Volition

The path we chose is all volition, some… some of us… choose to walk on the edge of a cliff. Everything you do is never on the safe side even if you do get it right.

The easy way out would be to use the circumstances surrounding your upbringing as an excuse but the cold hard truth us that in the end who you are is a choice, If you are on the right path it is thrilling to know that you are in charge of your own destiny but when you are self-destructing and fully aware of it you get frustrated with yourself.

I wonder why some kids who grew up in broken homes turn out fine and some don’t.. volition.

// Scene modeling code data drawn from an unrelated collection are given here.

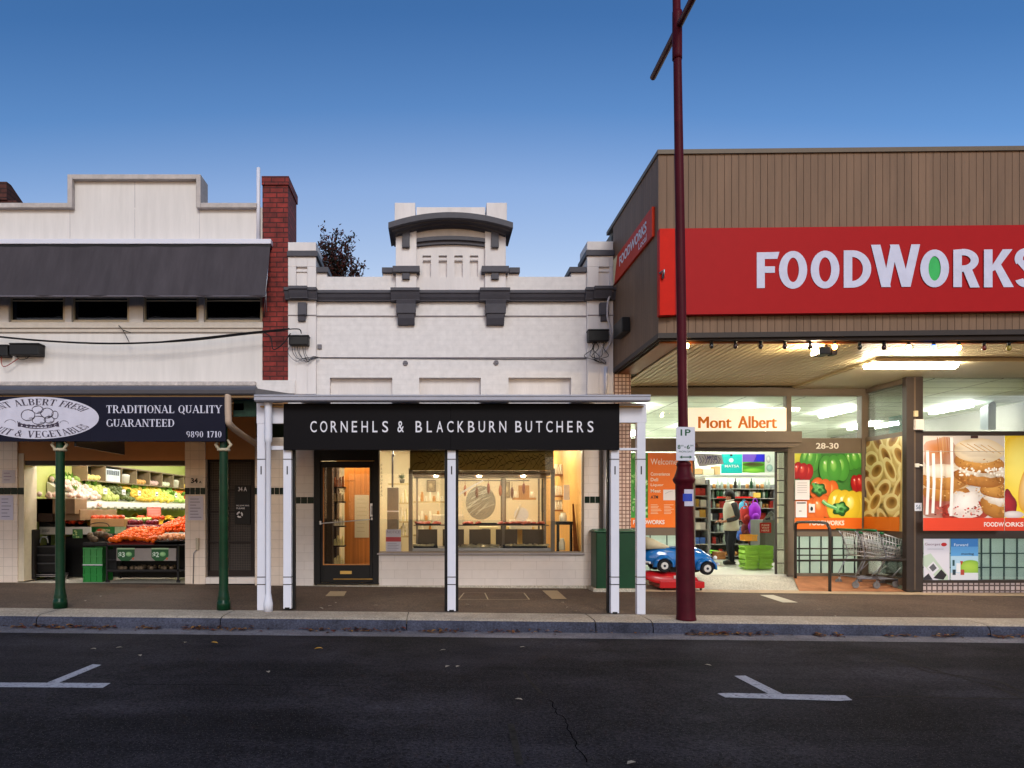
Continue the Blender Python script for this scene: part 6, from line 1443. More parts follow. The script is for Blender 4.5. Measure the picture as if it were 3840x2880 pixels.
for q in lf:
    for _ in range(9):
        c = q + Vector((RN.gauss(0, .06), RN.gauss(0, .09), RN.gauss(0, .06))); u = Vector((RN.uniform(-1, 1), RN.uniform(-1, 1), RN.uniform(-1, 1))).normalized(); v = u.orthogonal().normalized(); L = RN.uniform(.035, .06)
        mb.m = RN.choice([0, 0, 1, 1, 2]); mb.face([c - u * L, c + v * L * .55, c + u * L, c - v * L * .55])
mb.build('crown', lm, tr)

# ================================================================== ride-on car
CY = 12.35
car = thing('ride_on_car', 'blue coin operated ride-on convertible car on a red base beside the maroon pole', 'ride-on toy', (wx(2560, CY), CY, zp(4.2) + .015))
blue = M('glossy blue fibreglass', '1763a8', .15, var=.04, spec=.6, coat=.5); redb = M('red fibreglass base', 'b0161c', .3, var=.06, coat=.3)
cx0 = lambda s: wx(s, CY - .25)
sz = lambda t: wz(t, CY - .25)
HW = .30
def loft(mb, secs, n=12):
    rings = []
    for x, hw, zb, zt, yc in secs:
        ring = []
        for q in range(n + 1):
            a = math.pi * q / n; c_, s_ = math.cos(a), math.sin(a)
            ring.append((x, yc + hw * (abs(c_) ** .55) * (1 if c_ > 0 else -1), zb + (zt - zb) * (s_ ** .6 if s_ > 0 else 0)))
        rings.append(mb.idx(ring))
    for i in range(len(rings) - 1):
        for q in range(n): mb.addf([rings[i] + q, rings[i] + q + 1, rings[i + 1] + q + 1, rings[i + 1] + q], True)
        mb.addf([rings[i], rings[i + 1], rings[i + 1] + n, rings[i] + n])
    mb.addf([rings[0] + q for q in range(n + 1)]); mb.addf([rings[-1] + q for q in reversed(range(n + 1))])
mb = MB()
loft(mb, [(cx0(2418), .10, sz(2095), sz(2085), CY), (cx0(2428), .18, sz(2105), sz(2068), CY), (cx0(2450), .23, sz(2118), sz(2052), CY), (cx0(2475), .25, sz(2122), sz(2046), CY), (cx0(2505), .25, sz(2124), sz(2050), CY), (cx0(2540), .25, sz(2126), sz(2054), CY), (cx0(2580), .25, sz(2128), sz(2056), CY), (cx0(2610), .24, sz(2128), sz(2052), CY), (cx0(2640), .21, sz(2128), sz(2060), CY), (cx0(2668), .17, sz(2125), sz(2078), CY), (cx0(2686), .12, sz(2122), sz(2095), CY), (cx0(2694), .06, sz(2118), sz(2106), CY)])
mb.build('body', blue, car)
wheels = [(2488, 2121), (2648, 2131)]
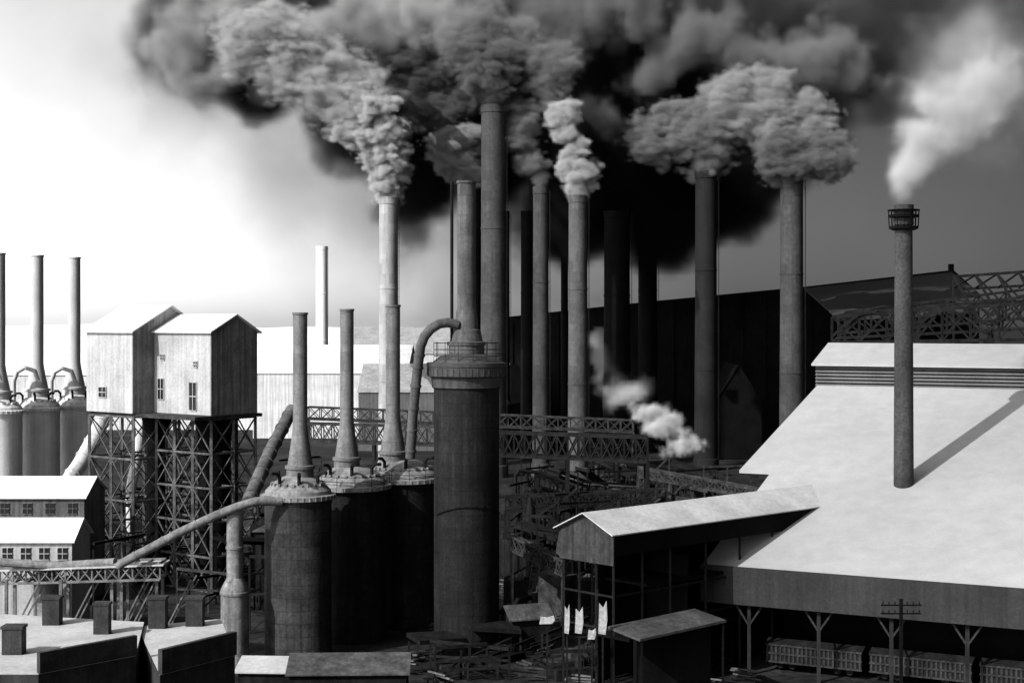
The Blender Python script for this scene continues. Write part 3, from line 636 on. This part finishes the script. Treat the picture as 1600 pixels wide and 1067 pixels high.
# ---------------------------------------------------------------- camera, light, world
c=bpy.data.cameras.new('camera');co=bpy.data.objects.new('camera',c);COL.objects.link(co);co.location=(0,0,40);co.rotation_euler=(math.pi/2,0,0);c.lens=54;c.sensor_width=36;c.shift_y=-.0209;c.clip_end=12000;sc.camera=co
w=bpy.data.worlds.new('World');sc.world=w;w.use_nodes=True;nt=w.node_tree;N=nt.nodes;L=nt.links
s=N.new('ShaderNodeTexSky');s.sky_type='NISHITA';s.sun_disc=False;s.sun_elevation=math.radians(38);s.sun_rotation=math.radians(228)
bw=N.new('ShaderNodeRGBToBW');L.new(s.outputs[0],bw.inputs[0])
tc=N.new('ShaderNodeTexCoord');sp=N.new('ShaderNodeSeparateXYZ');L.new(tc.outputs['Generated'],sp.inputs[0])
nz=N.new('ShaderNodeTexNoise');nz.inputs['Scale'].default_value=6;nz.inputs['Detail'].default_value=6;L.new(tc.outputs['Generated'],nz.inputs['Vector'])
ad=N.new('ShaderNodeMath');ad.operation='MULTIPLY_ADD';L.new(nz.outputs[0],ad.inputs[0]);ad.inputs[1].default_value=.22;L.new(sp.outputs[0],ad.inputs[2])
zr=N.new('ShaderNodeMapRange');L.new(sp.outputs[2],zr.inputs[0]);zr.inputs[1].default_value=0;zr.inputs[2].default_value=.14;zr.inputs[3].default_value=-.07;zr.inputs[4].default_value=.03
ad2=N.new('ShaderNodeMath');L.new(ad.outputs[0],ad2.inputs[0]);L.new(zr.outputs[0],ad2.inputs[1])
rp=N.new('ShaderNodeValToRGB');mr=N.new('ShaderNodeMapRange');L.new(ad2.outputs[0],mr.inputs[0]);mr.inputs[1].default_value=-.26;mr.inputs[2].default_value=.4
L.new(mr.outputs[0],rp.inputs[0]);el=rp.color_ramp.elements
el[0].position=0;el[0].color=(3.5,3.5,3.5,1);el[1].position=1;el[1].color=(.18,.18,.18,1)
for p_,v_ in ((.25,2.2),(.4,1.1),(.52,.5),(.72,.26)):
    x=el.new(p_);x.color=(v_,v_,v_,1)
mx=N.new('ShaderNodeMath');mx.operation='MULTIPLY';L.new(bw.outputs[0],mx.inputs[0]);L.new(rp.outputs[0],mx.inputs[1])
L.new(mx.outputs[0],N['Background'].inputs[0]);N['Background'].inputs[1].default_value=.1
l=bpy.data.lights.new('sun','SUN');l.energy=5;l.angle=math.radians(.5);lo=bpy.data.objects.new('sun',l);COL.objects.link(lo);lo.rotation_euler=Vector((.583,.528,-.616)).to_track_quat('-Z','Y').to_euler()
lo.location=(-100,-100,200)
sc.view_settings.view_transform='Standard';sc.view_settings.look='None';sc.view_settings.exposure=0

They make a conscious choice to not let it affect, change, haunt them and shape their future.

History never repeats itself without there being an effort to enable it to be repeated, children do not automatically carry on the stain from their parents, “My father was an alcoholic so I will be one too” all you have to do is to change your thought patterns and actually realise that you can re-birth yourself and cut yourself loose from those chains, there are no family curses and you are not another copy that will carry on the stain.

I chose this path that I am on because I wanted to be nothing like my father, I didn’t get here by mistake and by “here” I mean getting my degree, it was sheer determination and that is why I stress too much, why I try to achieve as much as I can and why I’m burdened with perfectionism… the more differences between me and my father in terms of and who I am as a person and accomplishments the better.

In other aspects of my life I am a mess, I’m an emotional wreck and I’m not afraid to admit it to anyone. I guess when I when I was concentrating on school I neglected all other parts of myself and now I don’t have the books to bury my feelings in every emotion that I was tucking under is coming back to haunt me.  I vowed to myself that his alcoholism wouldn’t affect me but somewhere along the line unbeknown to me it was bit by bit and it manifested itself in the form of a range of mental illnesses and I can positively say I didn’t choose those… of course I partly blame him the other reasons, well… are countless, some I don’t even know them.